Source material:
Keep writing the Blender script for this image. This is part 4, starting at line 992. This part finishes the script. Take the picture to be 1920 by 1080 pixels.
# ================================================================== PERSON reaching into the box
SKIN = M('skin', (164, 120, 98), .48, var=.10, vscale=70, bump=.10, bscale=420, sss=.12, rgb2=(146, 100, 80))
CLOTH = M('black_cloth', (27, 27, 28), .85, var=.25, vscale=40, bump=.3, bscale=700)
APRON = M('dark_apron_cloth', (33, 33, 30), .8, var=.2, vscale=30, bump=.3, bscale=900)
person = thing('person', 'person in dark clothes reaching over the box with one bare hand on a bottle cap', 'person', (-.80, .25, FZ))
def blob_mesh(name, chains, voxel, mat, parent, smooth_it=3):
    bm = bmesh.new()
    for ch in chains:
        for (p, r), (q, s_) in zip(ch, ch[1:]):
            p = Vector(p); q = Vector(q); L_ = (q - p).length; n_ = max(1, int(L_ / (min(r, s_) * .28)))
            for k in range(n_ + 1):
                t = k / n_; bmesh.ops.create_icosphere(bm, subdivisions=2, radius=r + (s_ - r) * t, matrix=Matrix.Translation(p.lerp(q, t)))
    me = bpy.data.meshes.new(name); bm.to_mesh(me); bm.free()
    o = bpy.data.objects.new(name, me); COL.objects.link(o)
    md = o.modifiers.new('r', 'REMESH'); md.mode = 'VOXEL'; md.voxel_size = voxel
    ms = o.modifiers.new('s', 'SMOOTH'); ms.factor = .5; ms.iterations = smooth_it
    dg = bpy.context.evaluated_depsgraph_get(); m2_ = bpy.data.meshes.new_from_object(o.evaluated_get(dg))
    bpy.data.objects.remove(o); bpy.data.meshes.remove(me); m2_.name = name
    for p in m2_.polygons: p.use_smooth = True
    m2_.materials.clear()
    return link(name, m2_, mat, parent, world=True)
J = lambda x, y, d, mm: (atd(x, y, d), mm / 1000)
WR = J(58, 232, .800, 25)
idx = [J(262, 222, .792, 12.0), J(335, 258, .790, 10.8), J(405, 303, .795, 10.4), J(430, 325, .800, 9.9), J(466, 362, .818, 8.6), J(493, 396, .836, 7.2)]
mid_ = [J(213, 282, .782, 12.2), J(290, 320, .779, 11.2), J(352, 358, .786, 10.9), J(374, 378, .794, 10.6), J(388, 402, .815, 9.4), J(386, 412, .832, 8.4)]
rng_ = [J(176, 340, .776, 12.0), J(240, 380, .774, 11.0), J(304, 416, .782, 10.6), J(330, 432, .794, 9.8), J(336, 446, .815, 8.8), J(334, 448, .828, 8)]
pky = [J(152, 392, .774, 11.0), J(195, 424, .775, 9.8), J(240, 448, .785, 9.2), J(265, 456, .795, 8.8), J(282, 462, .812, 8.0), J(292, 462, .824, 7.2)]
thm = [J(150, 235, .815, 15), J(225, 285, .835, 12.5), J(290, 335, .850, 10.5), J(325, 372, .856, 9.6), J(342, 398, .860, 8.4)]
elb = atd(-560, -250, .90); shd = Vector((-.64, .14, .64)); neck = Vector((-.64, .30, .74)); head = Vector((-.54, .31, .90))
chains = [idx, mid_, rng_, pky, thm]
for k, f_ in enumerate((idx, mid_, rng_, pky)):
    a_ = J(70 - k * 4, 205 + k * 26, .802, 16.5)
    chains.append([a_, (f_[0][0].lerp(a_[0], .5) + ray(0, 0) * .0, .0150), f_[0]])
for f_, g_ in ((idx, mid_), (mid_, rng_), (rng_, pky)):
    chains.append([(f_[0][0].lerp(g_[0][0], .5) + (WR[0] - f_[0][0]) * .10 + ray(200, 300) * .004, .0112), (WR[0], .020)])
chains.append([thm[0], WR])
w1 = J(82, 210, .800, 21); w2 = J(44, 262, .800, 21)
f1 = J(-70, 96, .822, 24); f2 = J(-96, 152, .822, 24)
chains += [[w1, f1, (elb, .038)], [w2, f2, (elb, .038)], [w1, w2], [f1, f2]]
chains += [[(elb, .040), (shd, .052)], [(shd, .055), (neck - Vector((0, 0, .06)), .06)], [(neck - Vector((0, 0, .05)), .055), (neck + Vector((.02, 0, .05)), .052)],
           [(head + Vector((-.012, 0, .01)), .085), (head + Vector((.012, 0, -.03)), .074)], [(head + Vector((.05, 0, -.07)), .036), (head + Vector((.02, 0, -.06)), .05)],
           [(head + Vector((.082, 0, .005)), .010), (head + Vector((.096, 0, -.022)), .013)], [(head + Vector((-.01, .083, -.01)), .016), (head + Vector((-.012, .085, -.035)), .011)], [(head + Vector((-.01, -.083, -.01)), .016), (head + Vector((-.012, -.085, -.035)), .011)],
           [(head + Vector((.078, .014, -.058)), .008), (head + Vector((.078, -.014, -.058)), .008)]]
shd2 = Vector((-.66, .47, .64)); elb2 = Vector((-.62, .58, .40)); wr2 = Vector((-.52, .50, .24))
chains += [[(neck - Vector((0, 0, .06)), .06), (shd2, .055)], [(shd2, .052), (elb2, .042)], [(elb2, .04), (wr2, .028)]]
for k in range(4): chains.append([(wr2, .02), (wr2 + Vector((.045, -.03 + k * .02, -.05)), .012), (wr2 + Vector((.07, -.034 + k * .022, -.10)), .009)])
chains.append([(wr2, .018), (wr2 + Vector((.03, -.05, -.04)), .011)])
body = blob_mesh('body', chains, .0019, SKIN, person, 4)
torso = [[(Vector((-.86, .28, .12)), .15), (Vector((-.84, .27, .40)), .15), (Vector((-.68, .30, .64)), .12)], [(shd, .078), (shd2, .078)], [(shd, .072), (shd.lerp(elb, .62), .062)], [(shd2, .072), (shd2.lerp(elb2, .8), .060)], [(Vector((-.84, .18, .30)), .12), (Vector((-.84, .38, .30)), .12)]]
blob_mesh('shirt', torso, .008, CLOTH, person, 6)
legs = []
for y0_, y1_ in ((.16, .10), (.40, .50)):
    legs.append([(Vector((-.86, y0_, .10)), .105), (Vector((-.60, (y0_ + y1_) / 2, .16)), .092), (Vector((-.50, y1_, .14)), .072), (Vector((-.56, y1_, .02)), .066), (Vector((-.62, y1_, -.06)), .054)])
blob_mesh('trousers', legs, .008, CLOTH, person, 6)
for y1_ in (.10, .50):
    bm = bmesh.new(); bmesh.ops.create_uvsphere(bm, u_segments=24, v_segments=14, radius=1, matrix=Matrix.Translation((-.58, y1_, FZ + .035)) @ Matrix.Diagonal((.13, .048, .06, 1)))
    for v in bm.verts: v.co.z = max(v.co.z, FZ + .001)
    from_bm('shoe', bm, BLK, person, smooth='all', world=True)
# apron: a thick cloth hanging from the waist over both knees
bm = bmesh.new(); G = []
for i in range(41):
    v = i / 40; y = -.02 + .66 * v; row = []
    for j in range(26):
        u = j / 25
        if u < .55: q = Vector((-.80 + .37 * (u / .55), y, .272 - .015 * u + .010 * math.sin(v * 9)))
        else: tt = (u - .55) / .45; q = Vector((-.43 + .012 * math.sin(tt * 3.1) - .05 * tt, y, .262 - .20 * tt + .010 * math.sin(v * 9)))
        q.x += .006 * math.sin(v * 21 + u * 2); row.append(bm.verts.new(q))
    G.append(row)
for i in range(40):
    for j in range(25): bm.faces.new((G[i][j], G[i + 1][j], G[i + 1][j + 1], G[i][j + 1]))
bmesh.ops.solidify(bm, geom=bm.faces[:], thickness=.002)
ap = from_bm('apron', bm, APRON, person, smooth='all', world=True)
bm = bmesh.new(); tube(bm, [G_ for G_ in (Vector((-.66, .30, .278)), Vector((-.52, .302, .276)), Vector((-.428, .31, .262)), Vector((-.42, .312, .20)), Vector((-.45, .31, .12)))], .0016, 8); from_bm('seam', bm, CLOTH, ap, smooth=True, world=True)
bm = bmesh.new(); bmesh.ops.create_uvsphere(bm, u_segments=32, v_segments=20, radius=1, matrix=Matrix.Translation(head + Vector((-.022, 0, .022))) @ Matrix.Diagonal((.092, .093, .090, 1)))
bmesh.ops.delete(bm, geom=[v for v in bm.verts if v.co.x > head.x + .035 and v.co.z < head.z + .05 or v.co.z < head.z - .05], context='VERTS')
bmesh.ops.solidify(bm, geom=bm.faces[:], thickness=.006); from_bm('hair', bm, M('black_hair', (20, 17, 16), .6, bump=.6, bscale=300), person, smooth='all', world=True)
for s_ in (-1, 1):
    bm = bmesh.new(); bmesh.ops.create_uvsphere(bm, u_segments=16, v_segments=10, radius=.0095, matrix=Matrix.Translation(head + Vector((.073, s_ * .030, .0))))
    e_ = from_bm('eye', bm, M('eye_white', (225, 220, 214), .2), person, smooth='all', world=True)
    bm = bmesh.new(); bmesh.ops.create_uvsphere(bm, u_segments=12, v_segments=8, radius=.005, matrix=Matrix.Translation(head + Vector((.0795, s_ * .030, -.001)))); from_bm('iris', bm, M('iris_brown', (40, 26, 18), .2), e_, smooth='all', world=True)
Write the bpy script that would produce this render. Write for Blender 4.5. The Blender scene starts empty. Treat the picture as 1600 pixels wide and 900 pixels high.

Instructions to follow:
Locate the word "this" in the records above, and return each line that has it.

Answer to the problem:
Keep writing the Blender script for this image. This is part 4, starting at line 992. This part finishes the script. Take the picture to be 1920 by 1080 pixels.
Write the bpy script that would produce this render. Write for Blender 4.5. The Blender scene starts empty. Treat the picture as 1600 pixels wide and 900 pixels high.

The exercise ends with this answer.